#### [Problem statement]
Print out every line, exactly as written.

#### [Given entries]

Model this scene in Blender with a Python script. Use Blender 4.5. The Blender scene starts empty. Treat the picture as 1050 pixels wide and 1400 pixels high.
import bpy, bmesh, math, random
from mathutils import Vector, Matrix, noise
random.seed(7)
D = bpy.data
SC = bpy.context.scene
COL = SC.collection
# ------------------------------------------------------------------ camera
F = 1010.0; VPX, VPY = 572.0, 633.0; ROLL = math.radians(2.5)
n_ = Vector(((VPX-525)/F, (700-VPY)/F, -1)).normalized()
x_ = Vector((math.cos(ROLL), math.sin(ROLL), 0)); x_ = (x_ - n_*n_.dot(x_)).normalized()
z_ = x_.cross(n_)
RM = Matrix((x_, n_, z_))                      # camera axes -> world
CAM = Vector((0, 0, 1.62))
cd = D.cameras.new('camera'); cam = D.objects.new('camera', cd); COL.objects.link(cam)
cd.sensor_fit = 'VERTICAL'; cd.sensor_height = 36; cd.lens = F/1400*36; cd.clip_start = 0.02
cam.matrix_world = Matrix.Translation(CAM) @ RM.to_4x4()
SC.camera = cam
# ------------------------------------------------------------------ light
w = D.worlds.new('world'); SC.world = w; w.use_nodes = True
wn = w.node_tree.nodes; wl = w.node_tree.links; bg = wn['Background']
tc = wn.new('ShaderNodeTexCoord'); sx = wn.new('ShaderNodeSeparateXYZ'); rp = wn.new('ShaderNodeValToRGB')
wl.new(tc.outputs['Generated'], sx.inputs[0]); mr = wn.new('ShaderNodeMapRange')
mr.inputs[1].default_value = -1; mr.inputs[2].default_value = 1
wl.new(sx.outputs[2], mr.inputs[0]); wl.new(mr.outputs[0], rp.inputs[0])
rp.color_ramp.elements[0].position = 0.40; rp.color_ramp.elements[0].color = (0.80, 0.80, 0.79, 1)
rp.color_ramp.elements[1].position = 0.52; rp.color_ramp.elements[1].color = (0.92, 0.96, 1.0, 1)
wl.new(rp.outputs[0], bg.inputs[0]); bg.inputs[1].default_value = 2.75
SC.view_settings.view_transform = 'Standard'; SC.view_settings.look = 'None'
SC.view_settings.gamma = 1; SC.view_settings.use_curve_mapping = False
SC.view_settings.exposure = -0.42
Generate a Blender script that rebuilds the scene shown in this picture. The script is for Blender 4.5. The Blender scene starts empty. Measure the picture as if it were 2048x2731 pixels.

#### [Correct response]
Model this scene in Blender with a Python script. Use Blender 4.5. The Blender scene starts empty. Treat the picture as 1050 pixels wide and 1400 pixels high.
import bpy, bmesh, math, random
from mathutils import Vector, Matrix, noise
random.seed(7)
D = bpy.data
SC = bpy.context.scene
COL = SC.collection
# ------------------------------------------------------------------ camera
F = 1010.0; VPX, VPY = 572.0, 633.0; ROLL = math.radians(2.5)
n_ = Vector(((VPX-525)/F, (700-VPY)/F, -1)).normalized()
x_ = Vector((math.cos(ROLL), math.sin(ROLL), 0)); x_ = (x_ - n_*n_.dot(x_)).normalized()
z_ = x_.cross(n_)
RM = Matrix((x_, n_, z_))                      # camera axes -> world
CAM = Vector((0, 0, 1.62))
cd = D.cameras.new('camera'); cam = D.objects.new('camera', cd); COL.objects.link(cam)
cd.sensor_fit = 'VERTICAL'; cd.sensor_height = 36; cd.lens = F/1400*36; cd.clip_start = 0.02
cam.matrix_world = Matrix.Translation(CAM) @ RM.to_4x4()
SC.camera = cam
# ------------------------------------------------------------------ light
w = D.worlds.new('world'); SC.world = w; w.use_nodes = True
wn = w.node_tree.nodes; wl = w.node_tree.links; bg = wn['Background']
tc = wn.new('ShaderNodeTexCoord'); sx = wn.new('ShaderNodeSeparateXYZ'); rp = wn.new('ShaderNodeValToRGB')
wl.new(tc.outputs['Generated'], sx.inputs[0]); mr = wn.new('ShaderNodeMapRange')
mr.inputs[1].default_value = -1; mr.inputs[2].default_value = 1
wl.new(sx.outputs[2], mr.inputs[0]); wl.new(mr.outputs[0], rp.inputs[0])
rp.color_ramp.elements[0].position = 0.40; rp.color_ramp.elements[0].color = (0.80, 0.80, 0.79, 1)
rp.color_ramp.elements[1].position = 0.52; rp.color_ramp.elements[1].color = (0.92, 0.96, 1.0, 1)
wl.new(rp.outputs[0], bg.inputs[0]); bg.inputs[1].default_value = 2.75
SC.view_settings.view_transform = 'Standard'; SC.view_settings.look = 'None'
SC.view_settings.gamma = 1; SC.view_settings.use_curve_mapping = False
SC.view_settings.exposure = -0.42
Generate a Blender script that rebuilds the scene shown in this picture. The script is for Blender 4.5. The Blender scene starts empty. Measure the picture as if it were 2048x2731 pixels.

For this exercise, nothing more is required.